Being in direct combat units means being the ones who take the fight to the enemy.  Deploying in itself is not combat, and neither is returning fire when getting shot at on convoy.  Real combat, the kind the infantry and Special Forces wage, is bloody, vicious and offensive.  When we’re talking about opening the combat units to women, we’re talking direct ground combat units who don’t have the comfort and distance of the fighter-plane cockpit.  Marine Medal of Honor recipient Dakota Meyer describes being attacked by an insurgent, fighting and killing him with his bare hands.  In Baghdad they were hand-to-hand, men facing each other with knives.
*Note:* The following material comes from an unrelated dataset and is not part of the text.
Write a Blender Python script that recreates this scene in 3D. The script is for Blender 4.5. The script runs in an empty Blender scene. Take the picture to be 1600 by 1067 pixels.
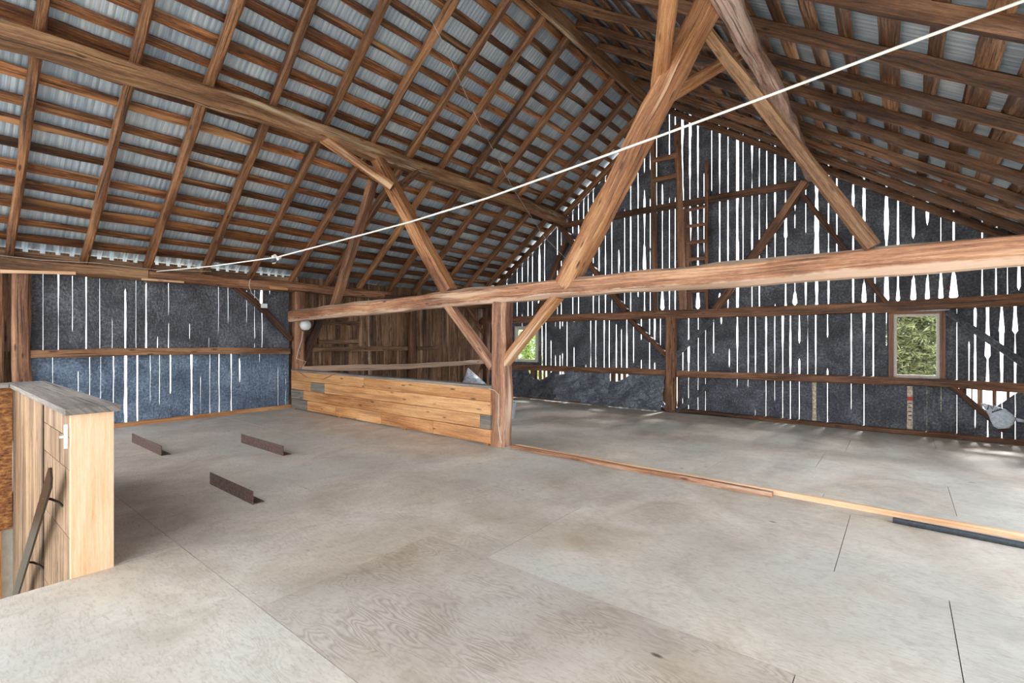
import bpy, bmesh, math, random
from mathutils import Vector, noise
from math import radians as R, sin, cos, pi
random.seed(7)
sc = bpy.context.scene
C = bpy.context.collection

# ------------------------------------------------------------------ camera, world, exposure
EYE = 1.5
FPX = 756.75
YAW = R(38.836)                      # view direction measured from the ridge axis (+X) towards the eave wall (+Y)
CXP, CYP = 799.9, 527.7
cam = bpy.data.cameras.new('camera')
camo = bpy.data.objects.new('camera', cam)
C.objects.link(camo)
camo.location = (0, 0, EYE)
camo.rotation_euler = (R(90), 0, YAW - R(90))
cam.sensor_width = 36
cam.lens = 36 * FPX / 1600
cam.shift_y = (CYP - 533.5) / 1600
cam.clip_start = .05
cam.clip_end = 300
sc.camera = camo

world = bpy.data.worlds.new('overcast sky')
sc.world = world
world.use_nodes = True
wn = world.node_tree
wn.nodes['Background'].inputs[0].default_value = (.90, .95, 1.0, 1)
wn.nodes['Background'].inputs[1].default_value = 3.5
sun = bpy.data.lights.new('hazy sun', 'SUN')
sun.energy = 8.0; sun.angle = R(10); sun.color = (1.0, .98, .95)
suno = bpy.data.objects.new('hazy sun', sun); C.objects.link(suno)
suno.rotation_euler = Vector((-1.0, .12, -.85)).to_track_quat('-Z', 'Y').to_euler()

sc.view_settings.view_transform = 'Standard'
sc.view_settings.look = 'None'
sc.view_settings.gamma = 1
sc.view_settings.use_curve_mapping = False
sc.view_settings.exposure = 0.27
sc.cycles.max_bounces = 8
sc.cycles.diffuse_bounces = 6
sc.cycles.sample_clamp_indirect = 6

# ------------------------------------------------------------------ survey helpers: sight lines from the eye onto known planes
def ray(px, py):
    u = (px - CXP) / FPX
    return Vector((cos(YAW) + u * sin(YAW), sin(YAW) - u * cos(YAW), (CYP - py) / FPX))
def at_x(px, py, X):
    r = ray(px, py); return r * (X / r.x) + Vector((0, 0, EYE))
def at_y(px, py, Y):
    r = ray(px, py); return r * (Y / r.y) + Vector((0, 0, EYE))
def at_z(px, py, Z):
    r = ray(px, py); return r * ((Z - EYE) / r.z) + Vector((0, 0, EYE))

# ------------------------------------------------------------------ dimensions
RIDGE_Y, RIDGE_Z = 4.45, 6.90
SL, SR = .735, .66                   # slopes of the rafters' undersides
YE, YR = 10.25, -1.75                # left and right eave walls
XB, XT, XG = -1.8, 5.15, 11.43       # back end, cross frame, far gable wall
ZLOW = -.25                          # the bay beyond the cross frame lies a step lower
def roof(y):
    return RIDGE_Z - (y - RIDGE_Y) * SL if y > RIDGE_Y else RIDGE_Z - (RIDGE_Y - y) * SR

# ------------------------------------------------------------------ materials
def lin(c):
    return tuple((x / 12.92 if x <= .04045 else ((x + .055) / 1.055) ** 2.4) for x in (v / 255 for v in c)) + (1,)
class NT:
    def __init__(s, name, rough=.6):
        s.m = bpy.data.materials.new(name); s.m.use_nodes = True
        s.t = s.m.node_tree; s.n = s.t.nodes; s.b = s.n['Principled BSDF']
        s.b.inputs['Roughness'].default_value = rough
    def node(s, typ, **kw):
        n = s.n.new(typ)
        for k, v in kw.items():
            if k in n.inputs.keys(): n.inputs[k].default_value = v
            else: setattr(n, k, v)
        return n
    def link(s, a, b): s.t.links.new(a, b)
    def math(s, op, a, b=None, clamp=False):
        n = s.n.new('ShaderNodeMath'); n.operation = op; n.use_clamp = clamp
        for i, v in enumerate((a, b)):
            if v is None: continue
            if isinstance(v, (int, float)): n.inputs[i].default_value = v
            else: s.link(v, n.inputs[i])
        return n.outputs[0]
    def mix(s, fac, a, b, mode='MIX'):
        n = s.n.new('ShaderNodeMix'); n.data_type = 'RGBA'; n.blend_type = mode
        for sock, v in ((n.inputs['Factor'], fac), (n.inputs['A'], a), (n.inputs['B'], b)):
            if isinstance(v, (int, float, tuple)): sock.default_value = v
            else: s.link(v, sock)
        return n.outputs['Result']
    def ramp(s, fac, stops):
        n = s.n.new('ShaderNodeValToRGB'); e = n.color_ramp.elements
        while len(e) < len(stops): e.new(.5)
        for i, (p, c) in enumerate(stops):
            e[i].position = p; e[i].color = c
        s.link(fac, n.inputs[0]); return n.outputs[0]
    def bump(s, h, strength=.3, dist=.01):
        n = s.node('ShaderNodeBump'); n.inputs['Strength'].default_value = strength; n.inputs['Distance'].default_value = dist
        s.link(h, n.inputs['Height']); s.link(n.outputs[0], s.b.inputs['Normal'])
    def noise(s, vec, scale, detail=4, rough=.6, dist=0.):
        n = s.node('ShaderNodeTexNoise', Scale=scale, Detail=detail, Roughness=rough, Distortion=dist)
        s.link(vec, n.inputs['Vector']); return n.outputs['Fac']
G = lambda v: (v, v, v, 1)
def coords(t, ku, kv, off=0.):
    uv = t.node('ShaderNodeUVMap'); oi = t.node('ShaderNodeObjectInfo')
    sp = t.node('ShaderNodeSeparateXYZ'); t.link(uv.outputs[0], sp.inputs[0])
    cb = t.node('ShaderNodeCombineXYZ')
    t.link(t.math('MULTIPLY', sp.outputs[0], ku), cb.inputs[0])
    t.link(t.math('MULTIPLY', sp.outputs[1], kv), cb.inputs[1])
    t.link(t.math('ADD', t.math('MULTIPLY', oi.outputs['Random'], 61.), off), cb.inputs[2])
    return cb.outputs[0], oi.outputs['Random']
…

I’ve fought many men over the years as I trained to earn a black belt in Tae Kwon Do and dabbled in Kapoeira and Krav Maga before the Marines, and achieved three of the five levels of the Marine Corps Martial Arts Program which incorporates the best of all forms for hand-to-hand combat.  This isn’t a lot in terms of learning to fight for your life.  Training by fighting men before the Marines helped me to be a better fighter against women of my own weight and rank.  But women are at a disadvantage fighting men, especially those that actually want to capture or kill them.
Even the toughest female fighter in the world, UFC Bantamweight champion Rhonda Rousey said as much when the issue came up of fighting Fallon Fox, formerly a man, citing “the bone structure, the muscular structure of a man [after puberty]. There’s no ‘undo’ button for that.”  Tamikka Brents, a female who actually did fight Fox, said, “I’ve never felt so overpowered ever in my life and I am an abnormally strong female in my own right.”  To put females at the front where they are much more likely to have to engage in hand to hand combat with men is barbaric, not empowering to women.  When I joined, I wanted to go to the front.  Being outside the wire the reality of having to fight in close contact looms large, and the enemy we were facing then seems somewhat docile compared to ISIS today.  There was a chance I would face them. In the combat roles, it’s not a chance, it’s probable, and today’s enemy uses meth.  Fighting ISIS on meth hand-to-hand.  It’s every girl’s dream, right?

24“Shouldn’t taking that risk be a woman’s choice?” I hear this question a lot.  A woman in this position is not isolated, she is not just taking a risk for herself.  She’s putting everyone around her at greater risk, in no small part because her torture can be used against the men in a way it can’t with other men.  Their natural instinct to protect her can distract him from the mission resulting in disaster.  This is exactly what the Israelis found out in 1948 when they included women on the front lines of combat.  The men dropped everything at the women’s screams, and the Israelis declared the experiment a disaster and a failure. Contrary to the myth that radical Islamists are averse to fighting women, the Israelis found that their enemy fought more viciously because the prospect of defeat by women was so abjectly humiliating.

Capture and torture is every deploying woman’s worst nightmare, and all that advocates for women in combat can say is that it’s not fair we want to protect women more than men at the front, that we’re wrong to consider a woman being tortured worse than a man being tortured.  It may not be fair that women are more vulnerable than men, but we are.  It may not be fair that women are at a disadvantage when it comes to brute strength, but we are.  These warrant added protection, and there’s nothing feminism can do to change it.  Regardless, the policy will get more of both killed.  It’s not that we’re weak, shrinking violets.  Rhonda Rousey sure isn’t, and neither am I.  But it’s not enlightened, sophisticated or evolved to ignore our differences, differences that can mean the difference between life and death on the battlefield.